Ale pomysł z umieszczeniem fabuły w realnym świecie, w dodatku w Ameryce "B"
borykającej się z biedą, pijaństwem i tuzinem innych problemów, jest genialny.
Tak, tak rozumiem. To jak w tym powiedzeniu:"ch**e-muje, dzikie węże" . Pomysł fajny, fabuła słabsza. To jak Zmierzch, tylko się dużo seksią.
Tylko nie Zmierzch. . . Zmierzch to dno od początku a True Blood robi się ciapowate od niedawna. Co do zbyt duzej roznorodnosci postaci mysle ze powinny odpasc wrozki...
No Erick nie jest jak Edward ??? :P A ja uważam, że właśnie wróżki powinni rozwinąć, bo nic o nich prawie nie wiadomo.

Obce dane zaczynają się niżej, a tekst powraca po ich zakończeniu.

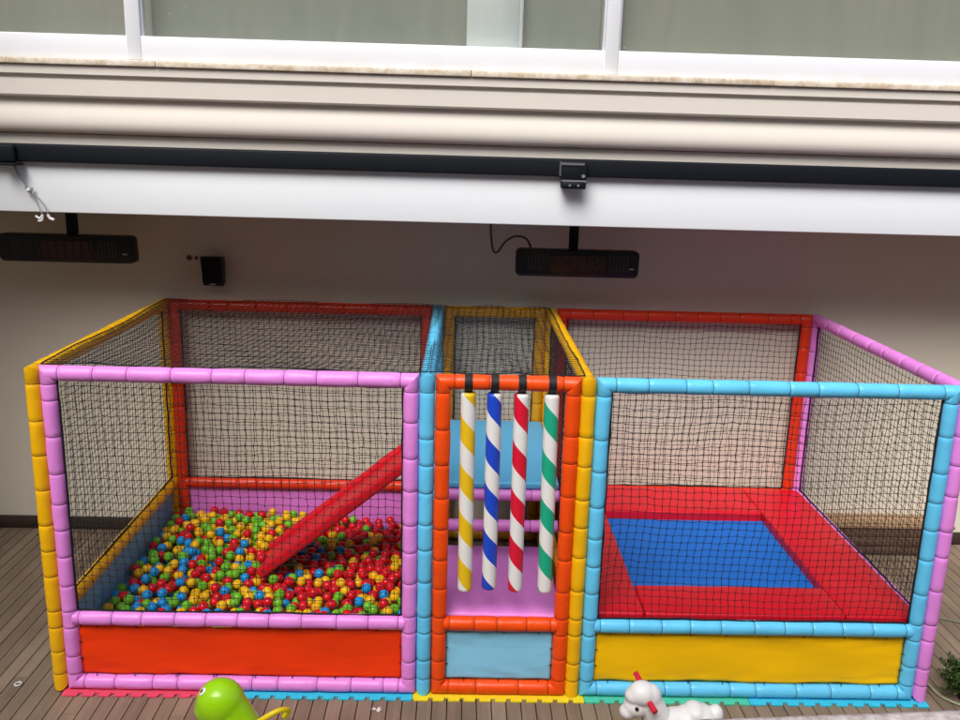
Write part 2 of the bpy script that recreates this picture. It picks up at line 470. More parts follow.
# ------------------------------------------------------------------ heaters, speaker, socket on the recess
def rounded_profile(w_, h, r, n=6):
    out = []
    for cx, cz, a0 in ((w_ / 2 - r, h / 2 - r, 0), (-w_ / 2 + r, h / 2 - r, PI / 2), (-w_ / 2 + r, -h / 2 + r, PI), (w_ / 2 - r, -h / 2 + r, 3 * PI / 2)):
        for k in range(n + 1):
            a = a0 + PI / 2 * k / n
            out.append((cx + r * math.cos(a), cz + r * math.sin(a)))
    return out

heat_black = vinyl('heater_black', (0.011, 0.012, 0.013), 0.38, 0.02, 8)
def heater(x0, x1, zc, label, cord, sx):
    Y = 1.85; cx = (x0 + x1) / 2; wd = x1 - x0; h = 0.205
    t = empty('patio_heater', (cx, Y, zc), label, 'heater', 'patio heaters hung under the soffit')
    pr = rounded_profile(wd, h, 0.035)
    mb = MB(); til = 0.30
    def P(px, pz, d):                                    # tilt the face downwards a little
        y = -d; z = pz
        return (cx + px, Y + y * math.cos(til) + z * math.sin(til) * -0.35, zc + z * math.cos(til * 0.4) - 0.02)
    prs = [(1.0, -0.06), (1.0, 0.045), (0.99, 0.058), (0.965, 0.064)]
    mb.rings([[P(px * s, pz * (s if s == 1 else s - 0.03), d) for px, pz in pr] for s, d in prs])
    body = mb.build('body', heat_black, t); body.data.set_sharp_from_angle(angle=math.radians(40))
    mb = MB()
    def plate(a, b, c, d, dep, mi=0):
        q = [P(a, c, dep), P(b, c, dep), P(b, d, dep), P(a, d, dep)]; q2 = [P(a, c, dep - .01), P(b, c, dep - .01), P(b, d, dep - .01), P(a, d, dep - .01)]
        mb.rings([q2, q], mi, True, True, None, False)
    plate(-0.20, 0.20, -0.075, 0.055, 0.0665)
    em = mb.build('heating_element', vinyl('element_brown', (0.055, 0.020, 0.014), 0.25, 0.1, 30, 0.4), t)
    mb = MB()
    for k in range(7):
        xx = -0.18 + k * 0.06
        mb.tube([P(xx, -0.078, 0.072), P(xx, 0.058, 0.072)], 0.0025, 6)
    mb.tube([P(-0.21, 0.060, 0.070), P(0.21, 0.060, 0.070)], 0.005, 6)
    mb.tube([P(-0.21, -0.078, 0.070), P(0.21, -0.078, 0.070)], 0.005, 6)
    mb.build('guard_wire', plain('guard_metal', (0.08, 0.06, 0.055), 0.35, 0.6), em)
    for s in (-1, 1):
        mb = MB()
        for k in range(6):
            a = s * (0.24 + k * 0.026)
            plate(a - 0.005, a + 0.005, -0.05, 0.065, 0.0655)
        plate(s * 0.305 - 0.078, s * 0.305 + 0.078, -0.05, -0.046, 0.0650)
        mb.build('vent_slots', vinyl('slot_grey', (0.045, 0.044, 0.045), 0.6, 0.0, 8), t)
    mb = MB(); plate(wd / 2 - 0.075, wd / 2 - 0.04, -0.034, -0.026, 0.0655)
    mb.build('rating_plate', vinyl('plate_silver', (0.5, 0.5, 0.5), 0.4, 0.0, 8), t)
    mb = MB(); mb.box(sx - 0.033, sx + 0.033, Y - 0.02, Y + 0.045, zc + 0.085, 2.80)
    bevel(mb.build('hanger', black, t), 0.006, 2)
    if cord:
        mb = MB()
        mb.tube(crv([(2.468, Y + 0.05, 2.80), (2.470, Y + 0.05, 2.62), (2.49, Y + 0.05, 2.48), (2.525, Y + 0.05, 2.462), (2.58, Y + 0.04, 2.54), (2.655, Y + 0.03, 2.585), (2.735, Y + 0.03, 2.57), (2.775, Y + 0.03, 2.50), (2.78, Y + 0.03, 2.45)]), 0.008, 8)
        mb.build('power_cord', vinyl('cord_brown', (0.10, 0.06, 0.03), 0.5, 0.0, 20), t)
    return t
heater(2.662, 3.582, 2.42, 'black infrared patio heater with coiled brown cord above the middle of the play frame', True, 3.09)
heater(-1.145, -0.165, 2.435, 'black infrared patio heater at the left without a cord, half cut by the picture edge', False, -0.62)

sp = empty('speaker', (0.32, WALL - 0.1, 2.23), 'small black box speaker on the rear wall above the ball pit', 'speaker')
mb = MB()
mb.rings([[(0.237 + 0.004, WALL - 0.13, 2.115), (0.402, WALL - 0.13, 2.112), (0.400, WALL - 0.16, 2.345), (0.234, WALL - 0.16, 2.348)][::1],
          [(0.245, WALL - 0.03, 2.125), (0.395, WALL - 0.03, 2.125), (0.395, WALL - 0.03, 2.335), (0.242, WALL - 0.03, 2.335)]], 0, True, True, None, False)
bevel(mb.build('cabinet', heat_black, sp), 0.01, 3)
mb = MB(); mb.box(0.248, 0.392, WALL - 0.163, WALL - 0.150, 2.145, 2.335)
bevel(mb.build('grille', vinyl('speaker_cloth', (0.006, 0.006, 0.007), 0.9, 0.4, 200), sp), 0.003, 1)
mb = MB(); mb.box(0.30, 0.345, WALL - 0.149, WALL - 0.138, 2.126, 2.133)
mb.build('badge', MATS['plate_silver'], sp)
mb = MB(); mb.box(0.30, 0.35, WALL - 0.034, WALL, 2.2, 2.28)
mb.build('mount', black, sp)

ws = empty('wall_socket', (0.13, WALL, 2.32), 'pair of small round beige wall fittings left of the speaker', 'wall socket')
for i, (x, r) in enumerate(((0.108, 0.022), (0.163, 0.015))):
    mb = MB(); mb.tube([(x, WALL, 2.315), (x, WALL - 0.012, 2.315), (x, WALL - 0.016, 2.315)], [r, r, r * 0.75], 20)
    o = mb.build('socket_plate', vinyl('fitting_beige', (0.22, 0.17, 0.13), 0.5, 0.0, 20), ws)
    mb = MB(); mb.tube([(x, WALL - 0.0155, 2.315), (x, WALL - 0.018, 2.315)], r * 0.45, 14)
    mb.build('socket_hole', vinyl('fitting_dark', (0.05, 0.035, 0.025), 0.5, 0.0, 20), o)

# ------------------------------------------------------------------ wooden bench along the wall at the right
bn = empty('wooden_bench', (6.0, 2.1, 0), 'low boxed timber step along the rear wall right of the trampoline', 'bench')
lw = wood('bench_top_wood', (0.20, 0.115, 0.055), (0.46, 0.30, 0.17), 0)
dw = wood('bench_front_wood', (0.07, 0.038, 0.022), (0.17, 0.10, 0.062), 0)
mb = MB()
for k in range(2):
    mb.box(5.16, 6.42, 1.985 + k * 0.131, 1.985 + k * 0.131 + 0.127, 0.235, 0.26, 0, 0.3 + 0.4 * k)
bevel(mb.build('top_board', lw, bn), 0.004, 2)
mb = MB()
for k in range(3):
    mb.box(5.17, 6.40, 2.0, 2.022, DECK + 0.002 + k * 0.082, DECK + 0.002 + k * 0.082 + 0.077, 0, 0.2 + 0.3 * k)
    mb.box(6.38, 6.405, 2.023, WALL - 0.021, DECK + 0.002 + k * 0.082, DECK + 0.002 + k * 0.082 + 0.077, 0, 0.2 + 0.3 * k)
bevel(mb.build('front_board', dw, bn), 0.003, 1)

# ------------------------------------------------------------------ padded tubes of the play frame
def sleeve(mb, A, B, m0=None, m1=None, r=R0, n=22, junction=None, seams=None, seed=0):
    """padded tube from A to B with stitched sleeve seams. m0/m1: direction of the tube it is mitred with at that end."""
    rd = random.Random(seed)
    A = Vector(A); B = Vector(B); ax = B - A; Ln = ax.length; ax.normalize()
    up = Vector((0, 0, 1)) if abs(ax.z) < 0.9 else Vector((0, 1, 0))
    u = ax.cross(up).normalized(); w_ = ax.cross(u) * -1
    start = r + 0.012 if m0 is not None else 0.0
    end = Ln - (r + 0.012) if m1 is not None else Ln
    if seams is None:
        seams = []
        s = start + (0.004 if m0 is not None else rd.uniform(0.12, 0.2))
        while s < end - 0.06:
            seams.append(s); s += rd.choice((0.165, 0.19, 0.205, 0.225, 0.24)) + rd.uniform(-0.02, 0.02)
        if m1 is not None: seams.append(end - 0.004)
    st = []                                            # (position, radius, dark?)
    prev = 0.0 if m0 is None else None
    def add(s, rr, dark=False): st.append((s, rr, dark))
    add(start if m0 is not None else 0.0, r)
    last = st[-1][0]
    for s in seams:
        if s - 0.006 <= last + 0.001: s = last + 0.0075
        L_ = s - 0.006 - last
        if L_ > 0.05:
            b1 = rd.uniform(0.0, 0.0022)
            for q in (0.12, 0.35, 0.65, 0.88):
                add(last + L_ * q, r + b1 * math.sin(q * PI) ** 0.5 + rd.uniform(-0.0004, 0.0004))
        add(s - 0.006, r - 0.0003); add(s - 0.0022, r - 0.0032, True); add(s + 0.0022, r - 0.0032); add(s + 0.0075, r + rd.uniform(0, 0.0012))
        last = s + 0.0075
    if end > last + 0.02:
        add((last + end) / 2, r + 0.001); 
        add(end, r)
    rings = []; mis = []
    ph = rd.uniform(0, 100)
    for i, (s, rr, dk_) in enumerate(st):
        ring = []
        for k in range(n):
            a = 2 * PI * k / n
            q = noise.noise(Vector((s * 9 + ph, math.cos(a) * 1.2, math.sin(a) * 1.2))) * 0.0022
            p = (u * math.cos(a) + w_ * math.sin(a)) * (rr + q)
            ring.append(A + ax * s + p)
        rings.append(ring); mis.append(1 if dk_ else 0)
    def mring(C, out_ax, d):
        ring = []
        for k in range(n):
            a = 2 * PI * k / n
            p = (u * math.cos(a) + w_ * math.sin(a)) * r
            ring.append(C + p + out_ax * (-(p.dot(d))))
        return ring
    if m0 is not None:
        rings.insert(0, mring(A, -ax, Vector(m0))); mis.insert(0, 0)
    if m1 is not None:
        rings.append(mring(B, ax, Vector(m1))); mis.append(0)
    mb.rings(rings, 0, True, True, mis[:len(rings) - 1])

frame = empty('soft_play_frame', (2.5, 0, 0),
              'netted play enclosure of pink, yellow, blue, orange and red padded tubes standing on the deck', 'play frame')
net_m = vinyl('net_cord', (0.012, 0.012, 0.014), 0.7, 0.0, 30)
rope_m = vinyl('border_cord', (0.010, 0.009, 0.016), 0.8, 0.3, 120)

def make_net(fn, nu, nv, name='net', parent=frame, seed=0, rad=0.0015, border=(1, 1, 1, 1), brad=0.0066, mask=None):
    """knotted net over fn(u,v) -> point; two stations per mesh cell"""
    rd = random.Random(seed); ph = rd.uniform(0, 50)
    mb = MB()
    def P(i, j):
        u = i / nu; v = j / nv
        du = noise.noise(Vector((u * 3 + ph, v * 3, 1))) * 0.55 + noise.noise(Vector((i * .9 + ph, j * .9, 8))) * 0.22
        dv = noise.noise(Vector((u * 3 + ph, v * 3, 5))) * 0.55 + noise.noise(Vector((i * .9, j * .9 + ph, 4))) * 0.22
        e = min(u, 1 - u, v, 1 - v) * 2; k = min(1, e * 8)
        return Vector(fn(u + du / nu * k, v + dv / nv * k))
    G = [[P(i, j) for j in range(nv + 1)] for i in range(nu + 1)]
    def line(pts):
        run = []; rr = []
        for a, b in zip(pts[:-1], pts[1:]):
            m = (a + b) / 2; m = m + Vector((rd.uniform(-1, 1), rd.uniform(-1, 1), rd.uniform(-1, 1))) * 0.0016
            run += [a, m]; rr += [rad * 1.55, rad * 0.95]
        run.append(pts[-1]); rr.append(rad * 1.5)
        mb.tube(run, rr, 4, 0, False)
    for i in range(nu + 1):
        line(G[i])
    for j in range(nv + 1):
        line([G[i][j] for i in range(nu + 1)])
    o = mb.build(name, net_m, parent)
    mb = MB()
    def wav(pts, k):
        out = []
        for q in range(len(pts)):
            p = pts[q]; out.append(p + Vector((1, 0.3, 1)) * 0.006 * noise.noise(Vector((q * 0.35 + ph, k * 9.0, 0))))
        return out
    sides = [[G[i][0] for i in range(nu + 1)], [G[nu][j] for j in range(nv + 1)], [G[i][nv] for i in range(nu + 1)], [G[0][j] for j in range(nv + 1)]]
    for k, s in enumerate(sides):
        if border[k]: mb.tube(wav(s, k + seed), brad, 6)
    if any(border): mb.build('border_rope', rope_m, o)
    return o

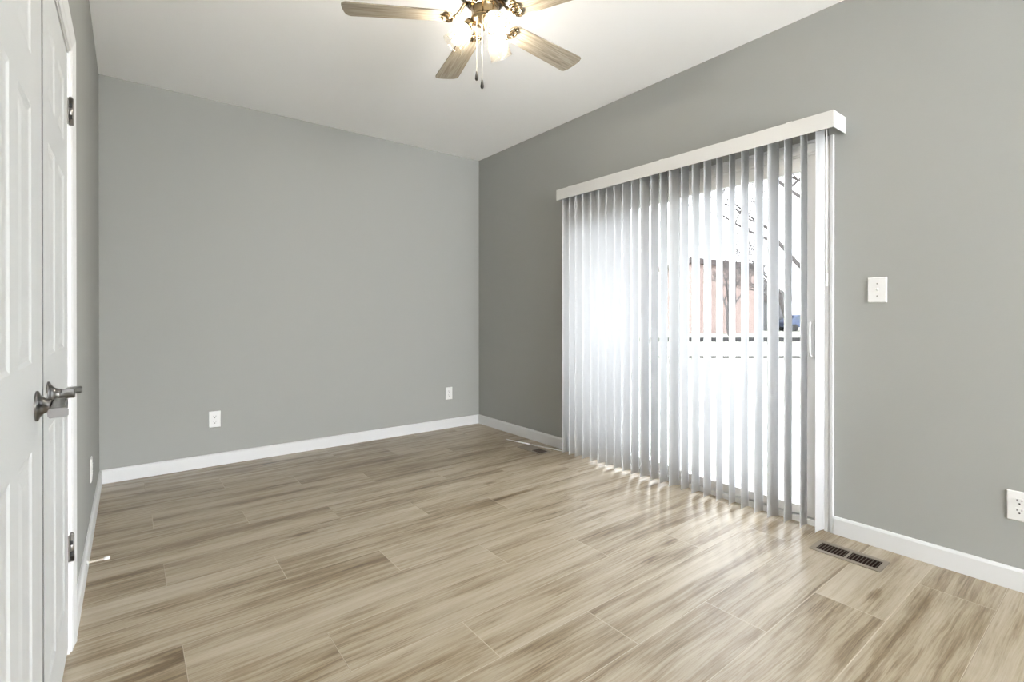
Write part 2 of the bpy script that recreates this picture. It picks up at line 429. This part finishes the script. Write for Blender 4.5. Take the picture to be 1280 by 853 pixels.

trochę chyba nie pasowałoby im odcinanie jakiegoś gatunku - przecież to jest na podstawie książek, w których właśnie króluje różnorodność gatunków postaci. (;
Miałam takie samo wrażenie... Że w pewnym momencie zrobiło się wszystkiego dużo
Też mi się tak wydaje. Zmiennokształtnego Sama jako jedna sztuka mogłam znieść, wilkołaki ciężko ale przeboleję, ale te panterołaki są tak niemiłosiernie wkurzające, że ich obecność w serialu była lekkim przegięciem. Plusem dla serialu było pozbycie się debilnej Debie i psychicznej rodzinki Sama, mam nadzieję że Jason nie zmieni się w to panterowate coś i ich wątek już nie wróci.
Co to porównywania TB z Tłajlajt jest przegięciem, to że oba filmy są o wampirach nie czyni je takimi samymi a jak komuś się nie podoba niech nie ogląda.